In the winter of 1886-1887, Dr. Townshend Brandegee, originally from Connecticut, decided to steer his career path away from civil engineering and toward botany. At this time, he made his first visit to the Academy, where he met Katharine and the two quickly developed a rapport over their mutual love for botany and natural science.

The San Diego Years: 1894-1906

In 1889, as Brandegee’s ship returned to San Diego after a collecting trip in Baja, Katharine traveled south from San Francisco to meet him and, soon after, the couple married. They founded the botanical journal, Zoe, in 1890 and developed a private herbarium on their home site in what was an undeveloped mesa, and now is the Bankers Hill home to San Diego Self-Realization Fellowship Temple.

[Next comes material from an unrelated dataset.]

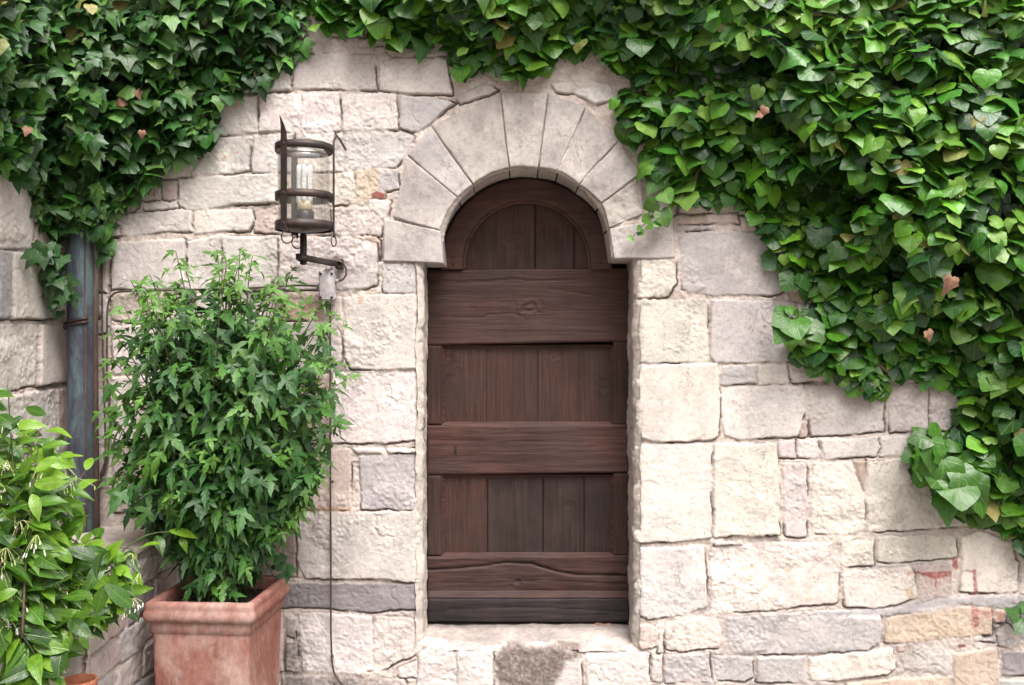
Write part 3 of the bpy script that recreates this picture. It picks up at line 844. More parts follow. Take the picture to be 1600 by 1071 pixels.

According to the San Diego History Center, F. A. Walton, editor of the British Cactus Journal, visited San Diego in 1899 and described the Brandegee property as such: “The wild land around the herbarium…is full of interesting plants that are growing in a state of nature while being studied and described.” And regarding the owners of the so-called wild land, he noted them to be “Enthusiastic botanists who have built a magnificent herbarium…they are the kind of people that do permanent good work in this world [and] they live in the midst of nature, surrounded by a natural garden and have the very best opportunities of studying plant life at their leisure.”

The Brandegees were gifted with rare plants by the likes of Kate Sessions. Katharine also collected in locations from Placer County to Baja to Nevada, while her husband’s collection trips supported his specialization in the flora of Mexico and the Southwest. Consisting of over 76,000 specimens, it was estimated that they had built the richest private herbarium ever assembled in the United States.

Back to the Bay Area

After twelve years in San Diego, the Brandegees donated their San Diego plant collection to UC Berkeley and returned to the Bay Area to be closer to the Academy of Sciences, UC Berkeley, and other institutions they worked for and supported. Katharine died in 1920, followed by Brandegee in 1925.

The Not-So-Rare Brandegee’s Clarkia

The California Native Plant Society’s Rare Plant Treasure Hunt (initiated in 2010) volunteers found that Brandegee’s clarkia (Clarkia biloba subsp. brandegeeae) is more common than previously thought. As such, its California Rare Plant Rank status has been downgraded from CRPR 1 to CRPR 4.

Brandegee’s clarkia (Clarkia biloba subsp. brandegeeae)

is more common than previously thought.